Pelas redes sociais atropelaram-se ao longo desta segunda-feira centenas de vídeos do incidente, que comprovam o momento de verdadeiro pânico presenciado, em diferentes partes do recinto, por quem estava no local e que, ao som estrepitoso dos disparos de Paddock, procurou abandonar o recinto e agarrar-se à vida.
“Ao início pensei que fosse fogo de artifício a ser disparado, e esperei pelas luzes até ouvir outros disparos. E quando se ouviram uma terceira vez, percebi que algo estava errado. Devem ter sido disparados uns cinquenta tiros, talvez centenas”, contou à CNN Storme Warren, um locutor de uma conhecida rádio country norte-americana que se encontrava entre a assistência. “Quase toda a gente se escondeu em algum lado, debaixo das bancadas ou atrás dos pilares, enquanto outras pessoas gritavam: ‘corram, corram o mais rápido que conseguirem’”, acrescentou uma outra testemunha. “Estão todos a morrer à minha volta.

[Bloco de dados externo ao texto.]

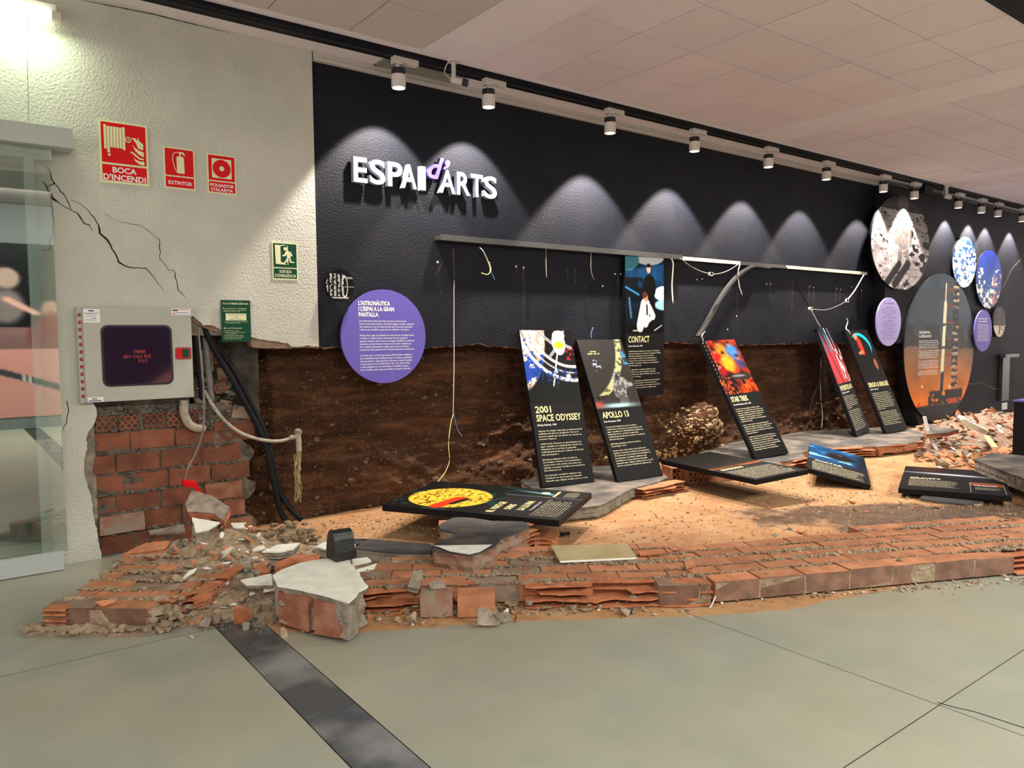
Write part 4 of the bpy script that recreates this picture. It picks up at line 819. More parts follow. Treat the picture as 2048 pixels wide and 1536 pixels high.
# black and white fragment in front of the moon panel
P_ = px3([(877, 1052, .20), (905, 1035, .20), (930, 1033, .20), (985, 1042, .205), (1045, 1042, .21), (1060, 1052, .21), (1030, 1066, .22), (1000, 1078, .22), (990, 1092, .225), (945, 1110, .23), (905, 1103, .23), (868, 1098, .23), (863, 1090, .225), (880, 1079, .22), (908, 1073, .215), (912, 1066, .21), (880, 1060, .20)], .22)
rt, frA = fragment('wall_fragment', 'broken black-topped wall piece with a white corner, in front of the moon panel', P_, .14, 'blackchip', 'brickgrey', seed=7, layers=4, rough=.02)
wp = [at(a, b, z=.232+.0) for a, b in ((866, 1091), (985, 1089), (960, 1104), (938, 1109), (900, 1103), (878, 1094))]
mk('white_corner', wp, [list(range(6))], MT['chipw'], rt)
A, B = at(1000, 1085, z=.16), at(1066, 1058, z=.16); d = B-A; ridge_edge(rt, 'torn_edge', A, B, .075, .195, (d[1], -d[0], 0), 61, depth=.05, nr=4)
hb = hollow_brick(.17, .2, .115, 3, 2, r=.39); qh = at(876, 1091, z=.075); V = np.concatenate(hb.V); an = math.radians(-33); Rz = np.array([[math.cos(an), -math.sin(an), 0], [math.sin(an), math.cos(an), 0], [0, 0, 1]]); mk('hollow_brick', V@Rz.T+at(877, 1088, z=.08), hb.F, MT['brick'], rt)
o = None
rt, _ = fragment('wall_fragment', 'torn terracotta chunk behind the black and white wall piece, near a black plug', px3([(1064, 1058), (1110, 1053), (1120, 1066), (1105, 1076), (1068, 1078)], .09), .085, None, 'ridge', seed=8, rough=.03)
# long strip of black plastered wall
P_ = px3([(708, 1077), (735, 1077), (800, 1083), (862, 1087), (866, 1097), (862, 1106), (800, 1105), (760, 1102), (712, 1096)], .15)
fragment('wall_fragment', 'long grey ribbed brick piece with black plaster on top, behind the black plastic block', P_, .14, 'blackchip', 'ribbed', seed=9, rough=.004, amp=.003)
fragment('wall_fragment', 'pointed white plastered piece behind the black plastic block', px3([(630, 1092), (668, 1077), (738, 1076), (708, 1096), (690, 1100), (655, 1098)], .15), .13, 'chipw', 'mortar', seed=10, rough=.01)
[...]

Tenho de sair daqui”, soluçou ao telefone a filha de Jon Cheplak, a partir de Las Vegas.
Donald Trump mostrou-se solidário com as famílias das vítimas, prometeu rezar por elas e garantiu que “o FBI e o Departamento de Segurança Interna estão a trabalhar em conjunto com as autoridades locais para ajudar na investigação”. O presidente dos EUA elogiou e agradeceu ainda velocidade de reação “miraculosa” da polícia de Las Vegas e apelou à união de todos os norte-americanos, num momento difícil para o país. “Em momentos de tragédia e horror, os americanos juntam-se como se fossem um só. Sempre o fizeram”, afiançou.
Barack Obama, Hillary Clinton, Mike Pence, Theresa May ou Justin Trudeau foram algumas das personalidades políticas que recorreram ao Twitter para condenar o ataque e solidarizarem-se com os familiares das vítimas e a adversária de Trump nas últimas eleições presenciais deixou mesmo críticas à National Rifle Association of America (NRA), a maior organização dos EUA em matéria de defesa do controverso direito ao uso e porte de armas no país. “O nosso luto já não é suficiente. Podemos e devemos colocar a política de lado, desafiar a NRA, e trabalhar em conjunto para impedirmos que isto volte a acontecer”, foi uma das mensagens partilhadas por Clinton naquela rede social.
A carnificina de Las Vegas traz à memória outros tiroteios mortíferos bem recentes em solo americano, como em Orlando (2016, 49 mortos), San Bernardino (2015, 14 mortos), Oregon (2015, 10 mortos), Charleston (2015, 9 mortos), Newton (2012, 27 mortos) ou Virginia Tech (2007, 32 mortos).